Sobre céticos e crédulos
Um dos desvios de personalidade distintivos de nós, jornalistas, em companhia da aversão atávica a reconhecer os nossos tropeços, é a vocação para desgraçadamente reeditarmos os erros mesmo quando anunciamos ter aprendido com o vexame mais recente. As lições apregoadas por vezes parecem manifestações protocolares insinceras ou aparentam vigor de faquir. [...]
O ceticismo deve estar para o jornalismo como a prancha para o surfista – é a base a partir da qual se desenvolve todo o resto. Foi o que faltou na cobertura do episódio em que a brasileira Paula Oliveira deu parte de agressões de militantes nazistoides na Suíça que teriam provocado o aborto das gêmeas que ela dizia esperar.
O jornalismo brasileiro subscreveu a queixa e estimulou a onda, confundindo o dever de confrontar as alegações com os fatos, para elaborar o noticiário mais escrupulosamente próximo à verdade possível, com a compaixão despertada pelo infortúnio da compatriota.

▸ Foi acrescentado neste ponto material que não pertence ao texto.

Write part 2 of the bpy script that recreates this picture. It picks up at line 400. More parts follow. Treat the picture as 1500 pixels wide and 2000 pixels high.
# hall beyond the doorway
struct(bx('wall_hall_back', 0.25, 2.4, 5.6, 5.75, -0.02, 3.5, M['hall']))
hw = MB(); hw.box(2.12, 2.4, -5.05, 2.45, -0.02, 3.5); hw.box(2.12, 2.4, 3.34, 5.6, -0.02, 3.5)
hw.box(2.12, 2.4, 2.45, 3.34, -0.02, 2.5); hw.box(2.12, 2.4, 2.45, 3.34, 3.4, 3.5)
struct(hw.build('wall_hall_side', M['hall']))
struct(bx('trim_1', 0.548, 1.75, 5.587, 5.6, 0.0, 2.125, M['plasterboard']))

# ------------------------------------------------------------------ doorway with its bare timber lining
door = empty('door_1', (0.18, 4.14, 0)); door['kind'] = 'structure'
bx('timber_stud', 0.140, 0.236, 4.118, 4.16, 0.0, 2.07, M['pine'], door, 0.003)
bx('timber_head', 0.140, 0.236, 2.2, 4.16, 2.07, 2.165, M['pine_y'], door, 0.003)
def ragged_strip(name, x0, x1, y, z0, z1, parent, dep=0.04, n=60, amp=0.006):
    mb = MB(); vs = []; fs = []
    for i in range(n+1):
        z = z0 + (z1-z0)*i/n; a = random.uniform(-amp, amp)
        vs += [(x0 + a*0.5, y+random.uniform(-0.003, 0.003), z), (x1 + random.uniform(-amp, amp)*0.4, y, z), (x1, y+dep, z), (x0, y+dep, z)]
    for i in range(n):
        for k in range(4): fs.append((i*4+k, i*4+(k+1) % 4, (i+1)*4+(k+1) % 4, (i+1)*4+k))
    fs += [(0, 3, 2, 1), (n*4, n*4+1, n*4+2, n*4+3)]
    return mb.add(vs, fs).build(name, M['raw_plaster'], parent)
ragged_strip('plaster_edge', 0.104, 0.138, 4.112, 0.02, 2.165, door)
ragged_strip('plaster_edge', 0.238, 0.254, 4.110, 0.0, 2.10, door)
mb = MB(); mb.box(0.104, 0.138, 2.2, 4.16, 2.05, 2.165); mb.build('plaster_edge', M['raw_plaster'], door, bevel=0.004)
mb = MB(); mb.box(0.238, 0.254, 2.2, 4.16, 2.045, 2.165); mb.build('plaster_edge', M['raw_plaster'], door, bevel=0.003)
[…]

No instante em que as provas fragilizaram a história de Paula e sugeriram encenação, o jornalismo voltou a se constranger – e a incorrer em enganos assemelhados, ao assinalar como definitivos indícios que careciam de confirmação. Se é legítimo o sofrimento com os dias trágicos de Paula, ao jornalismo cabe identificar qual foi propriamente a tragédia.
Ingenuidade não faz de ninguém necessariamente um ser pior. Mas o jornalismo ingênuo e crédulo informa mal, portanto é mau jornalismo. O amigo cético costuma enfastiar os companheiros.
O jornalismo cético semeia confiança. [...] O jornalismo é uma disciplina de verificação, já se anotou. Essa característica o distingue de narrativas descompromissadas dos fatos e da checagem de informações. Nos diários impressos – embora se recomende vitaminar o resumo da véspera com mais densidade, contexto, análise, opinião e estilo –, a notícia segue a ser o principal ativo.
Quanto mais o ceticismo temperar o método de produção da notícia, mais confiável ela será. E mais indispensável aos cidadãos e aos consumidores será o jornalismo que a veicula.